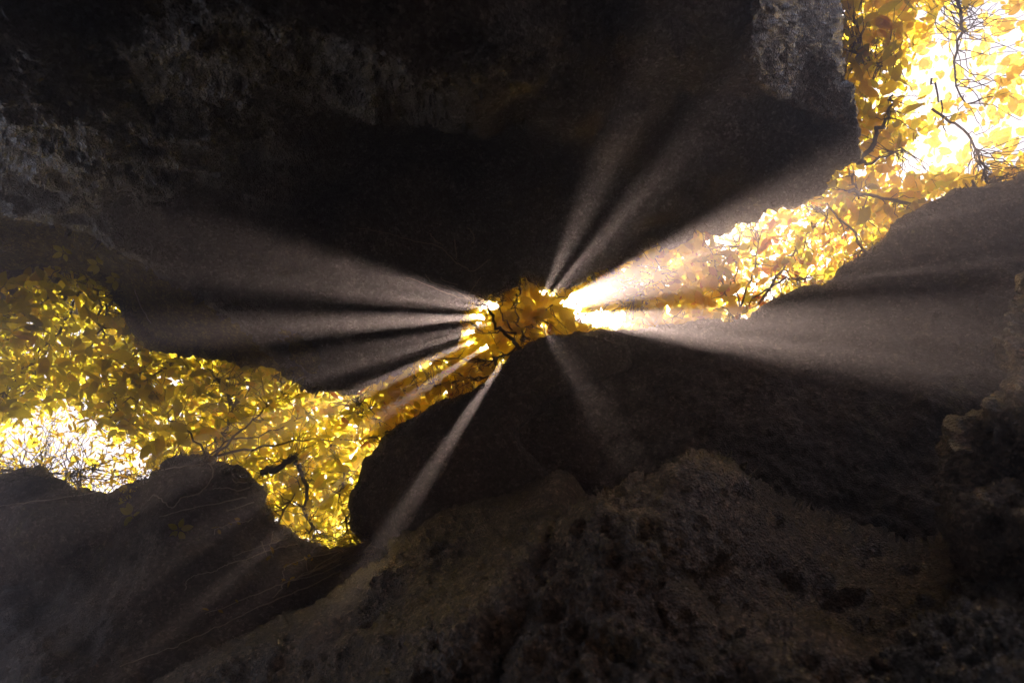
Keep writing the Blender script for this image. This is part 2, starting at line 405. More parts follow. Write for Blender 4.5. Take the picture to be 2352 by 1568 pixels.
c += [(1380, 230, 4.0), (1390, 120, 3.6), (1400, 0, 3.2), (1480, 40, 3.1), (1560, 30, 3.1), (1640, 40, 3.1), (1540, 110, 3.4), (1640, 120, 3.5), (1540, 200, 4.1), (1640, 200, 4.1), (1500, 300, 4.6), (1650, 300, 4.6),
      (1500, 420, 4.95), (1700, 400, 4.9), (1800, 320, 4.75), (1850, 250, 4.55), (1600, -150, 2.9), (0, -500, 1.8), (800, -500, 1.8), (1500, -500, 2.2), (800, -1200, 1.2), (0, -1200, 1.2), (-1000, -600, 1.5), (1500, -1200, 1.4)]
rock('overhanging_cliff', [(-1000, 250), (-200, 410), (60, 497), (230, 562), (420, 662), (560, 765)] + RIM_UP + [(1700, -1200), (600, -1500), (-1000, -1200)], c, GREY,
     'huge dark gritty overhanging cliff filling the upper part above the leafy gap', 'cliff', amp=1.0, big=0.16, seed=0.0, jitter=9, pits=70)

c = [(1760, -500, 2.8), (1745, 0, 2.95), (1720, 60, 3.05), (1708, 100, 3.1), (1722, 160, 3.35), (1770, 215, 3.8), (1850, 245, 4.3), (1800, 100, 3.55), (1790, 20, 3.4), (1850, 60, 3.85), (1850, 160, 4.1), (1910, 0, 4.25), (1924, 100, 4.3), (1938, 180, 4.35), (1950, 240, 4.45), (1890, -500, 3.8)]
rock('rock_buttress', [(1750, -500), (1752, -100), (1742, 0), (1722, 55), (1706, 95), (1712, 135), (1732, 178), (1770, 215), (1820, 245), (1880, 275), (1945, 290), (1962, 262), (1940, 180), (1924, 100), (1909, 0), (1900, -180), (1890, -500)], c, PILLAR,
     'rough brown lit rock buttress hanging beside the bright leaves in the upper right corner', 'rock', amp=0.8, big=0.05, seed=4.2, jitter=7, gritamp=1.5)

c = [(x, y, 5.75) for x, y in LEFT_UP[5:]] + [(640, 836, 5.7), (720, 900, 5.7), (0, 600, 5.6), (140, 610, 5.7), (-1000, 450, 5.2), (0, 480, 4.95), (230, 560, 5.15), (420, 660, 5.3), (600, 780, 5.5), (300, 640, 5.35), (400, 730, 5.5), (-1000, 250, 5.2)]
rock('mossy_ledge', [(-1000, 330), (-300, 520), (0, 602), (90, 606), (140, 610)] + LEFT_UP[5:] + [(640, 838), (700, 884), (725, 896), (720, 800), (500, 640), (230, 490), (0, 420), (-600, 290), (-1000, 200)], c, MOSSY,
     'moss streaked rock ledge slanting down above the leaves on the left', 'rock ledge', amp=0.6, big=0.08, seed=8.1, strata=0.02)

c = [(-1000, 570, 6.3), (0, 692, 6.2), (130, 632, 6.1), (240, 640, 6.1), (0, 560, 5.9), (-1000, 100, 5.9), (0, 640, 6.05)]
rock('far_rock', [(-1000, 570), (-300, 675), (0, 692), (60, 663), (130, 633), (230, 640), (300, 640), (260, 560), (0, 520), (-1000, 100)], c, SMOOTH,
     'small hazy rock at the left edge under the mossy ledge', 'rock', amp=0.4, big=0.05, seed=12.3)

c = [(x, y, 5.3) for x, y in RIM_LO] + [(880, 1270, 5.2), (960, 1250, 5.1), (330, 1140, 5.1), (265, 1240, 4.9), (190, 1330, 4.7), (60, 1420, 4.5), (60, 1200, 4.9), (150, 1250, 4.9),
      (450, 1150, 5.0), (450, 1300, 4.6), (600, 1300, 4.7), (700, 1300, 4.9), (300, 1450, 4.1), (500, 1440, 4.3), (650, 1390, 4.55), (100, 1560, 3.7), (-500, 1500, 4.0), (-500, 1250, 4.7), (0, 1900, 2.8), (-1000, 2200, 1.8), (500, 1700, 3.3)]
c += ledge([(345, 1105), (300, 1180), (265, 1250), (200, 1330), (90, 1405), (-20, 1450)][::-1], [4.75, 4.85, 4.95, 5.05, 5.1, 5.15], [4.45, 4.55, 4.62, 4.72, 4.85, 4.95], 12)
rock('rounded_rock', RIM_LO + [(880, 1262), (960, 1250), (980, 1330), (800, 1500), (500, 1750), (200, 2100), (-1000, 2500)], c, SMOOTH,
     'broad rounded rock at lower left with pale roots trailing over it', 'rock', amp=0.7, big=0.10, seed=15.7, strata=0.012)

c = [(x, y, 5.25) for x, y in RIM_BLOCK] + [(1000, 1050, 4.9), (1100, 1000, 4.95), (1150, 950, 5.0), (1250, 850, 5.15), (1380, 800, 5.3), (1330, 870, 5.2), (900, 1180, 4.9), (950, 1280, 4.7), (1100, 1150, 4.75), (1250, 1100, 4.9), (1250, 980, 5.1), (1000, 1330, 4.6), (1350, 1200, 4.9), (1450, 820, 5.35)]
rock('hanging_block', RIM_BLOCK + [(1450, 790), (1440, 850), (1330, 895), (1240, 938), (1195, 985), (1200, 1030), (1260, 1085), (1300, 1150), (1200, 1250), (1000, 1360), (880, 1330)], c, SMOOTH,
     'dark smooth block jutting into the leafy gap just below the centre', 'rock', amp=0.5, big=0.08, seed=19.4)

c = [(1300, 780, 5.6), (1380, 765, 5.6)] + [(x, y, 5.6) for x, y in RIM_RIGHT[:15]] + [(2352, 400, 5.5), (2650, 340, 5.4), (3200, 250, 5.2),
      (1300, 950, 5.35), (1500, 900, 5.4), (1800, 850, 5.3), (2100, 750, 5.2), (2300, 600, 5.3), (1300, 1150, 5.0), (1600, 1050, 4.9), (1900, 1050, 4.7), (2150, 950, 4.6), (2352, 800, 4.6), (1900, 1250, 4.2), (2100, 1200, 4.1), (2300, 1100, 4.1), (2600, 900, 4.2), (3200, 800, 4.0), (2000, 1600, 3.2), (3200, 1600, 2.6), (1200, 1600, 3.5)]
rock('sloping_wall_rock', [(1250, 800), (1300, 775), (1380, 766)] + RIM_RIGHT + [(3200, 1700), (2000, 1800), (1200, 1700), (1050, 1200), (1150, 950)], c, SMOOTH,
     'wide sloping rock face right of centre crossed by hazy light', 'rock face', amp=0.7, big=0.16, seed=23.9)

c = [(-400, 1910, 3.0), (100, 1682, 3.3), (330, 1570, 3.5), (600, 1442, 3.7), (760, 1352, 3.8), (870, 1270, 3.9), (960, 1212, 3.95), (1100, 1152, 4.0), (1230, 1114, 4.05), (1290, 1088, 4.1)]
c += ledge([(700, 1700), (820, 1568), (940, 1450), (1030, 1370), (1110, 1290), (1190, 1215), (1260, 1165)], [3.0, 3.1, 3.2, 3.3, 3.45, 3.6, 3.7], [2.75, 2.8, 2.85, 2.9, 3.0, 3.1, 3.3], 14)
c += [(700, 1450, 3.5), (900, 1320, 3.65), (1100, 1200, 3.8), (600, 1560, 3.3), (1250, 1300, 2.85), (1150, 1450, 2.6), (1300, 1568, 2.4), (1500, 1500, 2.4), (1500, 1300, 2.7), (1000, 1600, 2.5), (0, 2300, 1.6), (1500, 2300, 1.3), (800, 2300, 1.4), (1330, 1160, 3.9)]
rock('foreground_ridge', [(-400, 1900), (100, 1680), (330, 1568), (600, 1440), (760, 1350), (870, 1268), (960, 1210), (1100, 1150), (1230, 1112), (1290, 1086), (1325, 1120), (1340, 1180), (1400, 1250), (1600, 1350), (1700, 1700), (1800, 2400), (-400, 2500)], c, BROWN,
     'dark brown rock ridge with a glinting crest rising from the bottom edge', 'rock ridge', amp=0.75, big=0.06, seed=27.2, pits=60, ridged=0.15, lip=0.4, lipw=42)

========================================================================

To do>
Write out the lines from the start of the material to the line with "seed=4.2, jitter=7, gritamp=1.5)", inclusive and exactly. Skip the pictures.

Finished task>
Keep writing the Blender script for this image. This is part 2, starting at line 405. More parts follow. Write for Blender 4.5. Take the picture to be 2352 by 1568 pixels.
c += [(1380, 230, 4.0), (1390, 120, 3.6), (1400, 0, 3.2), (1480, 40, 3.1), (1560, 30, 3.1), (1640, 40, 3.1), (1540, 110, 3.4), (1640, 120, 3.5), (1540, 200, 4.1), (1640, 200, 4.1), (1500, 300, 4.6), (1650, 300, 4.6),
      (1500, 420, 4.95), (1700, 400, 4.9), (1800, 320, 4.75), (1850, 250, 4.55), (1600, -150, 2.9), (0, -500, 1.8), (800, -500, 1.8), (1500, -500, 2.2), (800, -1200, 1.2), (0, -1200, 1.2), (-1000, -600, 1.5), (1500, -1200, 1.4)]
rock('overhanging_cliff', [(-1000, 250), (-200, 410), (60, 497), (230, 562), (420, 662), (560, 765)] + RIM_UP + [(1700, -1200), (600, -1500), (-1000, -1200)], c, GREY,
     'huge dark gritty overhanging cliff filling the upper part above the leafy gap', 'cliff', amp=1.0, big=0.16, seed=0.0, jitter=9, pits=70)

c = [(1760, -500, 2.8), (1745, 0, 2.95), (1720, 60, 3.05), (1708, 100, 3.1), (1722, 160, 3.35), (1770, 215, 3.8), (1850, 245, 4.3), (1800, 100, 3.55), (1790, 20, 3.4), (1850, 60, 3.85), (1850, 160, 4.1), (1910, 0, 4.25), (1924, 100, 4.3), (1938, 180, 4.35), (1950, 240, 4.45), (1890, -500, 3.8)]
rock('rock_buttress', [(1750, -500), (1752, -100), (1742, 0), (1722, 55), (1706, 95), (1712, 135), (1732, 178), (1770, 215), (1820, 245), (1880, 275), (1945, 290), (1962, 262), (1940, 180), (1924, 100), (1909, 0), (1900, -180), (1890, -500)], c, PILLAR,
     'rough brown lit rock buttress hanging beside the bright leaves in the upper right corner', 'rock', amp=0.8, big=0.05, seed=4.2, jitter=7, gritamp=1.5)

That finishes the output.